Yeah Tas, I probably should have read the paper in more detail before throwing down all that skepticism. After re-reading it, it's a pretty awesome study.
I can concur that the benefits of the moderate charge dilution (EGR) appear to be from lower gas temps = lower heat loss, and allowing for greater injection advance gives better work transfer from the cylinder pressure. The heat loss relation they mention in conjunction here is actually up in the middle of the paper.
I suppose I would have preferred if they kept fueling constant and allowed the IMEP to vary though. IMEP is dependent not just on peak cylinder pressures, or locations of peak pressure, but really the entire shape of the pressure curve through the entire compression and expansion stroke. Varying fueling is going to change the combustion signature, and even if total IMEP is matched, the shape of the curve might be different, thereby affecting heat loss and work conversion throughout the cycle. If you kept fueling constant, then you allow the cylinder pressure curve to vary as it naturally would from the different SOI and EGR parameters, and have a fairer look at effect upon fuel consumption, in my opinion. Yes, they are measuring instantaneous fuel consumption and including that into the fuel conversion efficiency calculations, but if the combustion had varied significantly to meet the same IMEP, than it may not have been optimal or fully representative of how the engine would run on its own. Tricky stuff, for sure. Probably trade-offs either way.

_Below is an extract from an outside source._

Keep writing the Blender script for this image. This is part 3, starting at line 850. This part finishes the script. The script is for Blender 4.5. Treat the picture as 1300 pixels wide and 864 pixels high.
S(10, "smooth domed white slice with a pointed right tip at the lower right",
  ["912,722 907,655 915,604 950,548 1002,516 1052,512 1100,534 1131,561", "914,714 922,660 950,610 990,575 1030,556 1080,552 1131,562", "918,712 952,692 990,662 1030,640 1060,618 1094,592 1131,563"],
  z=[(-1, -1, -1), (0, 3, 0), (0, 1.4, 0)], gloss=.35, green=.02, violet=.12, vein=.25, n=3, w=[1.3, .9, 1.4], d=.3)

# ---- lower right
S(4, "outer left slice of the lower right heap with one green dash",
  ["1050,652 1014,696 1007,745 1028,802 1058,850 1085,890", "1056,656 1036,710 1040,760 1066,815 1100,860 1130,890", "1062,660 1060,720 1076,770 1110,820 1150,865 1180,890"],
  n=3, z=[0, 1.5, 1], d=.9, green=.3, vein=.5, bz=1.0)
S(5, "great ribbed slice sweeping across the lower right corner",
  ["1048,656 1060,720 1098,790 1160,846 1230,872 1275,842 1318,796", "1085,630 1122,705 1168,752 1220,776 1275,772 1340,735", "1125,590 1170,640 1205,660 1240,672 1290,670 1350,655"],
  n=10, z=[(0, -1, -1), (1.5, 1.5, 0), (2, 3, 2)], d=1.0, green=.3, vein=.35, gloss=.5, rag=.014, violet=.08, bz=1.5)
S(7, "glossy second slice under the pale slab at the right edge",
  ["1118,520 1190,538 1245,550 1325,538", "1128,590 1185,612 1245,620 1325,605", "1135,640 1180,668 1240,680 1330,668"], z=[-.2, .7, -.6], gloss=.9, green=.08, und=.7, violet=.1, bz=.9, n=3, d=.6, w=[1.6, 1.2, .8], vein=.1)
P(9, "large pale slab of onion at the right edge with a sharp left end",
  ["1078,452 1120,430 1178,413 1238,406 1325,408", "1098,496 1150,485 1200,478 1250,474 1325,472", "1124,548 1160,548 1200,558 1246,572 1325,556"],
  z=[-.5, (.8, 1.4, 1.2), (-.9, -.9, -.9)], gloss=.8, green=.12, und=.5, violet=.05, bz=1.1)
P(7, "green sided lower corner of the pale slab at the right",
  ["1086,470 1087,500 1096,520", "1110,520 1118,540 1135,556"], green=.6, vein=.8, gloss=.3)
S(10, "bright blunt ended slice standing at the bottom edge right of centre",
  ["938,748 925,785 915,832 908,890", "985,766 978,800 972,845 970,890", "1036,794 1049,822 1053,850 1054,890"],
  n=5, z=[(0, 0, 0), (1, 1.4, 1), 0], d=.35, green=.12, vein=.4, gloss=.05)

Earlier in the paper they show two figures, effect of charge dilution upon cylinder pressure with FIXED injection timing, and effect of injection timing on cyl Pressure with fixed dilution (10% O2).
IMEP goes up when theres more area under the curve after TDC. Because IMEP is proportional to brake power output (with constant friction and pumping losses), you can see from figure 4 that if one cannot adjust their injection timing, increasing EGR definitely will hurt economy. On the other hand, in the second plot with high EGR, if you can re-advance your timing, this effect is nullified. I think this sums up the whole debate on whether EGR helps economy or not: ONLY if you can advance your injection timing to take advantage of it.